The leak, estimated at 100 gallons per minute, is buried 20 feet below the surface of Sawmill Creek Road, between the Indian River bridge and Indian River Road. First detected in April, the leak is likely growing progressively worse, according to Public Works director Michael Harmon. He worries that the road could be undermined without prompt action. “I’m not saying the sky is falling,” he told the assembly, “but the risk is there.” (Image: Google Maps)

The Sitka Assembly has authorized up to $400,000 to repair a critical water main, but also has strong reservations about whether the problem is a true emergency.

Several members questioned the decision by Public Works to bypass the competitive bid process — but no one at the table wanted the blame if what is now a leak becomes a man-made disaster.

You could tell it was going to be a difficult discussion, from the moment member Kevin Knox put the matter on the table.

Knox – I move to approve ordinance 2019-28 on second and final reading..

Mayor Paxton – Is there a second?

(five seconds of silence)

Mayor Paxton – I’ll second it.

That was Mayor Gary Paxton seconding the motion from the chair — an unusual start to what would become an unusual discussion: How bad is bad enough to not put a big repair project out to bid, and procure services under emergency rules instead?

The water main serves all of downtown Sitka. It’s buried 20-feet below Sawmill Creek Road, near the Indian River Bridge. It was first detected in April, and public works director Michael Harmon says it’s been getting progressively worse.

“The risk factor is a 24-inch high-pressure line coming open and taking out the road,” Harmon said, “and controlling that water to shut it off. You’re shutting off all the water to town. That’s your high-end level risk, we hope we avoid that. I’m not saying the sky is falling and it can happen tomorrow, but that risk is there.”

That prompted member Valorie Nelson to cite Sitka General Code on procurement, and question whether this repair — because it is over $50,000 — should be subject to competitive bidding rules. Nelson, whose husband is a retired contractor, said others in the business were reluctant to call out city officials for unfair practices.

“I’ve also talked to other contractors who don’t want to come and speak against certain people in public works,” said Nelson, “because they’re worried about the retaliation factor.”

Members Richard Wein and Aaron Bean were in Nelson’s camp, suggesting that the problem now was months old, and therefore not a crisis.

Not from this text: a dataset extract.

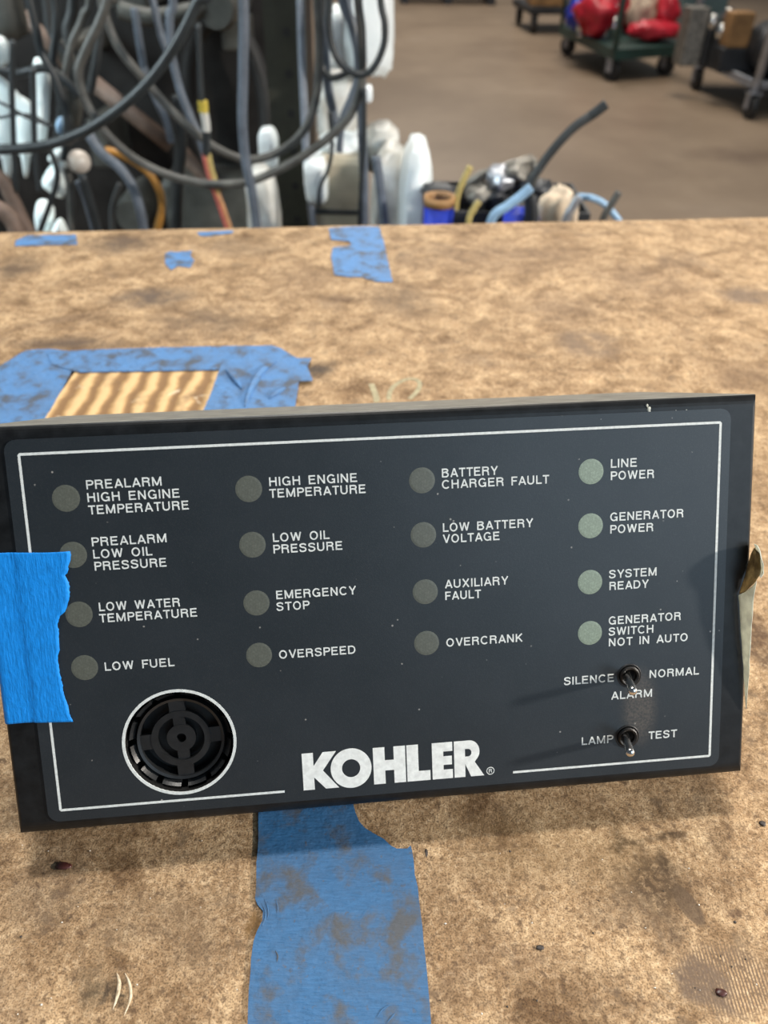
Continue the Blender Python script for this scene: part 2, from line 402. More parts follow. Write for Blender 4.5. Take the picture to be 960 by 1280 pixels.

But Bean, attending via teleconference, could not win a concession from public works director Harmon.

Bean – So it’s no longer an emergency then, Michael. Is that what you’re saying.

Harmon – I recommend that the city get this done as quick as possible. The risk is there.

The swing vote would likely fall to member Kevin Mosher, who agreed with those wanting a regular bidding process, but also saw the advantages in getting to this project without delay.

“I would prefer if it could go out to competitive bid,” said Mosher, “But I don’t want to be the guy who says no, and then something blows and then it’s all our fault.”

Sitka’s procurement rules  have enough flexibility to allow public works to craft a request for proposals (RFP) that could be fast-tracked. Mayor Paxton — who clearly did not expect a water line repair to take nearly an hour of the public’s time — thought there might be a consensus around middle ground.

“My view is, with the guidance from the experts at this table,” said Paxton, laughing, “is that if you’re going to go to bid, you do it creatively, you do it quickly, you do it for a limited amount of time, and you get on with it.”

But there was no consensus to be had. The final vote to authorize $400,000 was split 4-3 with Wein, Nelson, and Bean opposed. Harmon said that he hoped that only $250,000 would be needed for the actual repair, with the rest of the money returned to the department’s working capital fund.